The data >>
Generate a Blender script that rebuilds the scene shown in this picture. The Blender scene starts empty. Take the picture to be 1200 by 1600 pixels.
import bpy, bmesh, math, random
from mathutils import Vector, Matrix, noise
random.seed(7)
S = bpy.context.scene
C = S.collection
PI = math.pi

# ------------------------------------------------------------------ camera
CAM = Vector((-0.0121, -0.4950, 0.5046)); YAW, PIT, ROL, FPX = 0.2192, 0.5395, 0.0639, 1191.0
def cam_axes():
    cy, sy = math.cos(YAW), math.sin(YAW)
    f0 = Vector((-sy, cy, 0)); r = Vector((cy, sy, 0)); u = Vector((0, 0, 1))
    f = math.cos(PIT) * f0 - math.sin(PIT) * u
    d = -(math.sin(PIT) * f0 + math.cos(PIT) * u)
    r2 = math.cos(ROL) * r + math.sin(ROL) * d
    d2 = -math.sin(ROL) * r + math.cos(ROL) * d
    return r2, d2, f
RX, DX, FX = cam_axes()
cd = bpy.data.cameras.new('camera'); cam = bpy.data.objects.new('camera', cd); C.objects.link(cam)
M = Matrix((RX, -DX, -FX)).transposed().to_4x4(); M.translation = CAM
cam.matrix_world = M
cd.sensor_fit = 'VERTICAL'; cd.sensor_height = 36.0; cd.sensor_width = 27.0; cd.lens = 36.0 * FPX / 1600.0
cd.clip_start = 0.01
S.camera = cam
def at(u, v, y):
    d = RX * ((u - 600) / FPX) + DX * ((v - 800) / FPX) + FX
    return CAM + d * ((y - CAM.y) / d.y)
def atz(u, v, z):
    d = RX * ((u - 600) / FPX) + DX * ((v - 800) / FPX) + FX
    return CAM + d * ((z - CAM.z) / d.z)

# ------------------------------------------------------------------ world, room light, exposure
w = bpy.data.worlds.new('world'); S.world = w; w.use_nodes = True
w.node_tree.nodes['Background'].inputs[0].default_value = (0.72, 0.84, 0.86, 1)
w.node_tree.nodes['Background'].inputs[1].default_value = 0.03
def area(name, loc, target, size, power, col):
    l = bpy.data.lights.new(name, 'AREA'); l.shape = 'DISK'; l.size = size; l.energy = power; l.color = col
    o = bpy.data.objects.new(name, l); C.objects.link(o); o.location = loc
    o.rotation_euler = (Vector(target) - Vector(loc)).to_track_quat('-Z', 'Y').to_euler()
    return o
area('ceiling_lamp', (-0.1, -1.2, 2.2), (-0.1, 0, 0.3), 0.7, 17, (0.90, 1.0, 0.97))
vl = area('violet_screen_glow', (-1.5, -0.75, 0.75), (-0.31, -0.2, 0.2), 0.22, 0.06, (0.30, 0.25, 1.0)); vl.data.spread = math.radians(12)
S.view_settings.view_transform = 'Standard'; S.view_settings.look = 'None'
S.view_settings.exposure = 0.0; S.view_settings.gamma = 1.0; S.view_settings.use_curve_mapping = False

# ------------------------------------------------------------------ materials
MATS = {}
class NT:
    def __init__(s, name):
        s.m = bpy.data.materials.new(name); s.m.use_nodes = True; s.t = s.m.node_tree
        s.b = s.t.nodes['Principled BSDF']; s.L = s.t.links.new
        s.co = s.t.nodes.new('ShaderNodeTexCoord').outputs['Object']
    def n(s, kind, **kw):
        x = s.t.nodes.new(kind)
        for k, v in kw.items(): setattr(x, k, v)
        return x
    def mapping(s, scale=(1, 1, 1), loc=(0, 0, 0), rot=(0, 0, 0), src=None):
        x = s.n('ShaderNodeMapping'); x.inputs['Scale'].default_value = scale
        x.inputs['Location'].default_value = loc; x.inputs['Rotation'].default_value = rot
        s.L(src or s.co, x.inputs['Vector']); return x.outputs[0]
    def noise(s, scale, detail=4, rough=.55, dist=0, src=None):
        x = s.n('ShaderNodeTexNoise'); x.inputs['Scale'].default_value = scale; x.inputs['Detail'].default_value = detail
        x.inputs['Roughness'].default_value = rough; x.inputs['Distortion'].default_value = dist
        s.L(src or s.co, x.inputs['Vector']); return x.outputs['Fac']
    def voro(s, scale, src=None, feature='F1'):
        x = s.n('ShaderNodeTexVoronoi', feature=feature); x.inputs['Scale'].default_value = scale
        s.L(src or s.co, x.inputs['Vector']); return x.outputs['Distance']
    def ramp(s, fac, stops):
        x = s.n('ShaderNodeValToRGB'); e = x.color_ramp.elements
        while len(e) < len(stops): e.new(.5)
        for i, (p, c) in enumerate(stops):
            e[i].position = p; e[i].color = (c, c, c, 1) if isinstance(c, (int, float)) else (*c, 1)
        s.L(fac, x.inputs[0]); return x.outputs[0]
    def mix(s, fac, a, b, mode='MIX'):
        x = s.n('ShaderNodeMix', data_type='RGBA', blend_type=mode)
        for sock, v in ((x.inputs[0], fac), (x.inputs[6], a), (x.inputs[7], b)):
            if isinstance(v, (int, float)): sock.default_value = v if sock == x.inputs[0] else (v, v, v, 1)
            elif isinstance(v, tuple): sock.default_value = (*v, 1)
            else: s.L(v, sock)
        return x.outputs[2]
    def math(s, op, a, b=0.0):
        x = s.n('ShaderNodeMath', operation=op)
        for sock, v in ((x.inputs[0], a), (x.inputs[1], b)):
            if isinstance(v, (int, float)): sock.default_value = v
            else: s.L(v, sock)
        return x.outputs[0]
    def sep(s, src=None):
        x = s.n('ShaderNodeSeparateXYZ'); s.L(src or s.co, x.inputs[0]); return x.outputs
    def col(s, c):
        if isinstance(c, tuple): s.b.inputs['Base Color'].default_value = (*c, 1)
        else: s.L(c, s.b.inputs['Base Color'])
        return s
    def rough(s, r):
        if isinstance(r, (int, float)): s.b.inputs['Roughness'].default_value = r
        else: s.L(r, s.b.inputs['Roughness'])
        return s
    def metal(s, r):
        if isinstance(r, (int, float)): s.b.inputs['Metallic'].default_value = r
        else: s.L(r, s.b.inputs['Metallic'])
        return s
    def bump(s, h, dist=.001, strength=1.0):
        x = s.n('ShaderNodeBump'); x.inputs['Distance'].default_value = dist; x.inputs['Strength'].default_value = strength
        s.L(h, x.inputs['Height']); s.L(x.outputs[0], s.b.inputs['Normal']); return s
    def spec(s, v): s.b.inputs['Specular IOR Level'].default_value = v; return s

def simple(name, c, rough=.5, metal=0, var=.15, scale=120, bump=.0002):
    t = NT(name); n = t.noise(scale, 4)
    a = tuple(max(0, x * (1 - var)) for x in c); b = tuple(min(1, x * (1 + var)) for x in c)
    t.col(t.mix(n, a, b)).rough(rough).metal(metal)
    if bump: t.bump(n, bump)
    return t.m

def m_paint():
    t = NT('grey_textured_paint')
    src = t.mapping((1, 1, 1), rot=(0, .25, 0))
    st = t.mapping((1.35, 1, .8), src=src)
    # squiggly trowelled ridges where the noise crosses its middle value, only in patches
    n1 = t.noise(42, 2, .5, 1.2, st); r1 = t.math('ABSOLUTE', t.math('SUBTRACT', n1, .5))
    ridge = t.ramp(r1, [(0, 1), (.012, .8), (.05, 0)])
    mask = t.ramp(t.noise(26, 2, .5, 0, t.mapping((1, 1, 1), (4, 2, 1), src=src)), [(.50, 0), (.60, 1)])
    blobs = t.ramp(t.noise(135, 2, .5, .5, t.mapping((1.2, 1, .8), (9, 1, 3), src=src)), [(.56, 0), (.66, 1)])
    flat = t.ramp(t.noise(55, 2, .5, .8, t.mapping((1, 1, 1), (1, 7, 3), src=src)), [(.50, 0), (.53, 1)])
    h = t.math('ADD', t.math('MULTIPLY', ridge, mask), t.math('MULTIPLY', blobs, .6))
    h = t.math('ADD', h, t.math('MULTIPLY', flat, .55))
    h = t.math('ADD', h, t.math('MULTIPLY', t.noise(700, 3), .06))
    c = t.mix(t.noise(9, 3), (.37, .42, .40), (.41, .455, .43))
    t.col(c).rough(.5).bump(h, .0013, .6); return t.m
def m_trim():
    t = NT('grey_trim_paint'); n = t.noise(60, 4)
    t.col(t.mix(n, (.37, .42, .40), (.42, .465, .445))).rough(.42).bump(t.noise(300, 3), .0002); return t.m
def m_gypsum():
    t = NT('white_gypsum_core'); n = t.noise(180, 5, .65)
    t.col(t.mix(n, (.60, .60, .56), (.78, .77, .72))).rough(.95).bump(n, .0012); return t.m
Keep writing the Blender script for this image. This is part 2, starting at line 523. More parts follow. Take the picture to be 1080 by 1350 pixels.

What this task involves >> Transcribe only, please, the lines from the first line of the records through the line with "PI = math.pi". Both of those lines are included.

Written answer >>
Generate a Blender script that rebuilds the scene shown in this picture. The Blender scene starts empty. Take the picture to be 1200 by 1600 pixels.
import bpy, bmesh, math, random
from mathutils import Vector, Matrix, noise
random.seed(7)
S = bpy.context.scene
C = S.collection
PI = math.pi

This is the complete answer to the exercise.